671-HP Fuel-Cell Sports Car Kicks Off Hyundai’s Hydrogen Push

Hyundai made a multitude of hydrogen-based announcements at this week’s Munich IAA auto show, but the highlight is definitely today’s confirmation that the brand is working on a new hydrogen-fueled sports car, currently a “mobile laboratory” named the Concept FK. The company has released images of a disguised prototype and released some seriously impressive details. We’re told the car will make up to 671 horsepower from what seems to be the pioneering combination of a hydrogen fuel cell powering the front axle and a battery-driven electric motor turning the rear. Hyundai says it will be able to dispatch the European zero-to-62-mph benchmark in less than four seconds. That sounds pessimistic given the stated output. The company also says the car will have a range of more than 373 miles, although this number presumably comes from the optimistic European WLTP testing protocol.

Hyundai
The new car is being developed in conjunction with EV specialist Rimac, as Hyundai is one of the automakers that holds a stake in the Croatian startup. The Concept FK will use a high-output Rimac battery pack, presumably related to the one used by the Nevera hypercar.
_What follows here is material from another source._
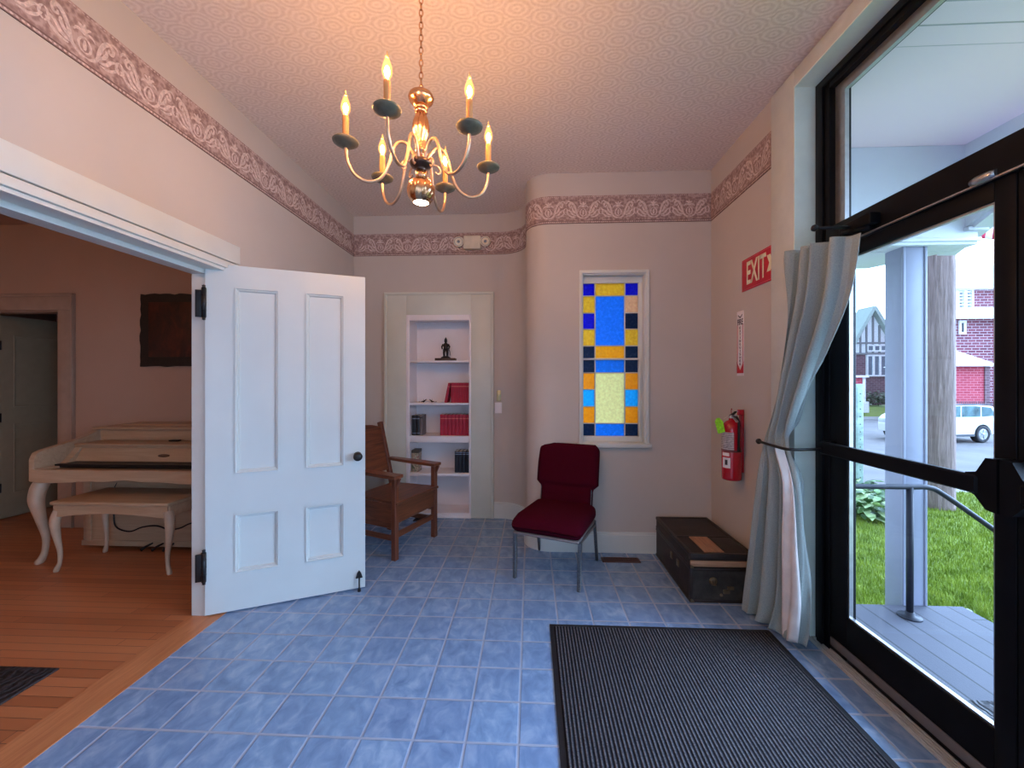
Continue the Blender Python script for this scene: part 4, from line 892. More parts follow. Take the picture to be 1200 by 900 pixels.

“We are absolutely convinced we are on the right track and we cannot survive with battery technology alone; this is our firm belief,” Hyundai chief marketing officer Thomas Schemera said at the auto show. “If you don’t change and you don’t think about the future to come, you’re not going to be able to adapt. The world is changing very quickly.”
Hyundai will develop fuel-cell cars alongside battery-powered EVs, but will rapidly reduce the number of combustion engines it offers in most markets. The company has confirmed it will only offer EV models in the European market by 2035, and will phase these out everywhere else by 2040.
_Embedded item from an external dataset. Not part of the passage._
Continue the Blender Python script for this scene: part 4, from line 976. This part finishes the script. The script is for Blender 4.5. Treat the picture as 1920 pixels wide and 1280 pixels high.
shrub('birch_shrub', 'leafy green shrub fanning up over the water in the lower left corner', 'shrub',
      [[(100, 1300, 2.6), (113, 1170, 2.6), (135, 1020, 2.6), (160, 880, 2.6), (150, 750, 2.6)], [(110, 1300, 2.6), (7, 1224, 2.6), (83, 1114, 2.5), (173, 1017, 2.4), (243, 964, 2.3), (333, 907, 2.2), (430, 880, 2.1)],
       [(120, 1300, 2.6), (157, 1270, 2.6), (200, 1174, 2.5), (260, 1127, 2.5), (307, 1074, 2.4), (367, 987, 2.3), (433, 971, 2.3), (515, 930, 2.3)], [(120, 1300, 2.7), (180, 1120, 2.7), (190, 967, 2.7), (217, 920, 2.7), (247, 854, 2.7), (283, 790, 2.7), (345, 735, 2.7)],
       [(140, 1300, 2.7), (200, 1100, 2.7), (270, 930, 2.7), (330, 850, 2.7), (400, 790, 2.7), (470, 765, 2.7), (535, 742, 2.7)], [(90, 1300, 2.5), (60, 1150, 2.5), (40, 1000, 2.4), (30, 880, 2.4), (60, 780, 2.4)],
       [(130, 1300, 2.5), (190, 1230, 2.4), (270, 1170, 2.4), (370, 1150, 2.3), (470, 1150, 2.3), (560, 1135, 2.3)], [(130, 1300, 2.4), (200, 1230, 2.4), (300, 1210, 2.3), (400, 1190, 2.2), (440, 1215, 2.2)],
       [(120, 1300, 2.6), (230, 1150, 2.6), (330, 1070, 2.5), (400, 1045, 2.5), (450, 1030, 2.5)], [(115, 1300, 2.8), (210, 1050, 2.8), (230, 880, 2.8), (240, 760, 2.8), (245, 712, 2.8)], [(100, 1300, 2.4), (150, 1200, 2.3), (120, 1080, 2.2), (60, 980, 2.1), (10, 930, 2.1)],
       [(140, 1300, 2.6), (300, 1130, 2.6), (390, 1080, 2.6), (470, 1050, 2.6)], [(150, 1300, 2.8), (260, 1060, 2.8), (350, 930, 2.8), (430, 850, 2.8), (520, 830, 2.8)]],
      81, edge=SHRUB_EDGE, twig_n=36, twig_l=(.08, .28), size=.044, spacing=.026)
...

The company’s other announcements at Munich were less exciting, but added extra proof of the scale of its commitment to hydrogen. It says that its third-generation Fuel Cell, a development of the one in the Nexo, will be available in both 100kW (134hp) and 200kW (268hp) versions, with the less powerful version said to be 30 percent smaller than the Nexo’s stack. They will also be engineered to deliver substantially better durability. Hyundai says the Nexo’s fuel cell has a lifespan of around 5000 hours, or 100,000 miles, but says the next generation will be between 50 percent and 100 percent better.